With average five-year fixed mortgages now under three per cent most fixed-rate mortgage applicants were still having to qualify at the higher 5.34 per cent posted rate. This remains true of the new lower rate of 5.19 per cent, but it does make it easier for applicants to qualify for their mortgage.

The change was warmly welcomed by the mortgage industry. James Laird, co-founder of mortgage comparison service Ratehub Inc. and president of CanWise Financial, said, “The change in the Bank of Canada five-year benchmark rate now means that Canadians can qualify for more home today compared to earlier this year and 2018.This decrease alleviates some of the pressure on first-time homebuyers, who are the most financially strained Canadians entering the housing market.”
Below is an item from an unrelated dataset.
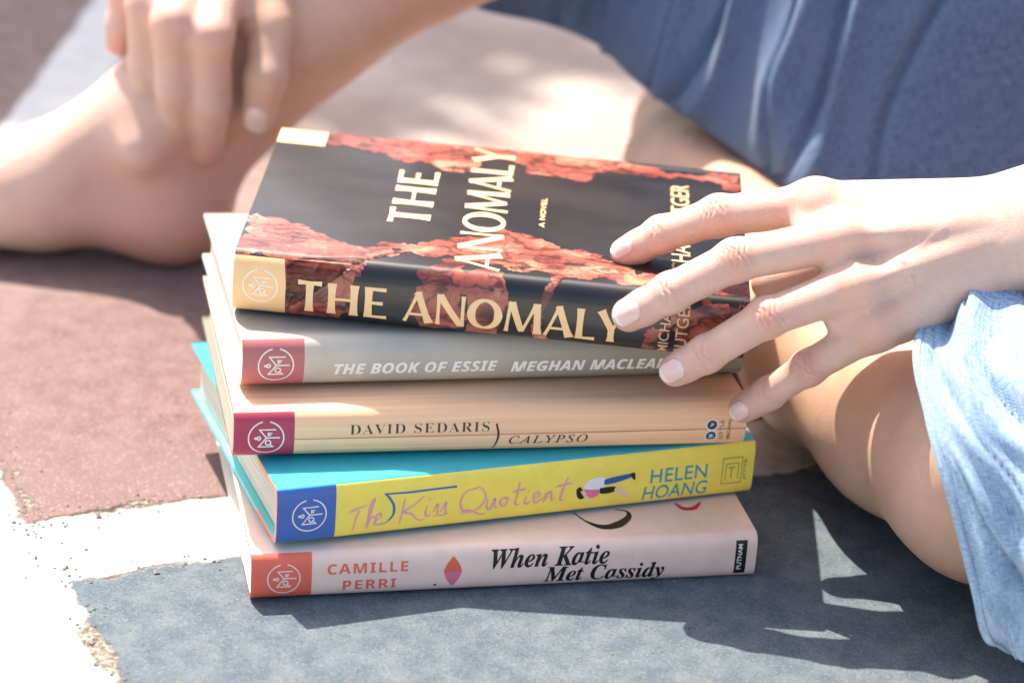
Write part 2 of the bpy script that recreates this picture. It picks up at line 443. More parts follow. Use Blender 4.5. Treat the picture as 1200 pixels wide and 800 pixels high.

Ratehub calculated that a mortgage applicant with an annual household income of $100,000, a 20 per cent down payment and a five-year fixed mortgage at a contract rate of 2.7 per cent over 25 years would have qualified for a home priced at $589,000 at the previous benchmark rate of 5.34 per cent.

With the new qualifying rate of 5.19 per cent, the applicant can now afford home priced at $597,000, which is “$8,000 more home.”

This is the Bank of Canada’s first time dropping its five-year fixed mortgage rate since September 2016, when the rate fell from 4.74 per cent to 4.64 per cent. Since then, the rate has been increasing incrementally.

The real estate industry has blamed much of the recent decline in home sales on the onerous qualifying requirements of the mortgage stress test, and many real estate and construction organizations have repeatedly called for an easing in the rules.

The B.C. Real Estate Association recently published a report saying that home sales in B.C. in 2018 would have been 10 per cent higher if the mortgage stress test had not been introduced.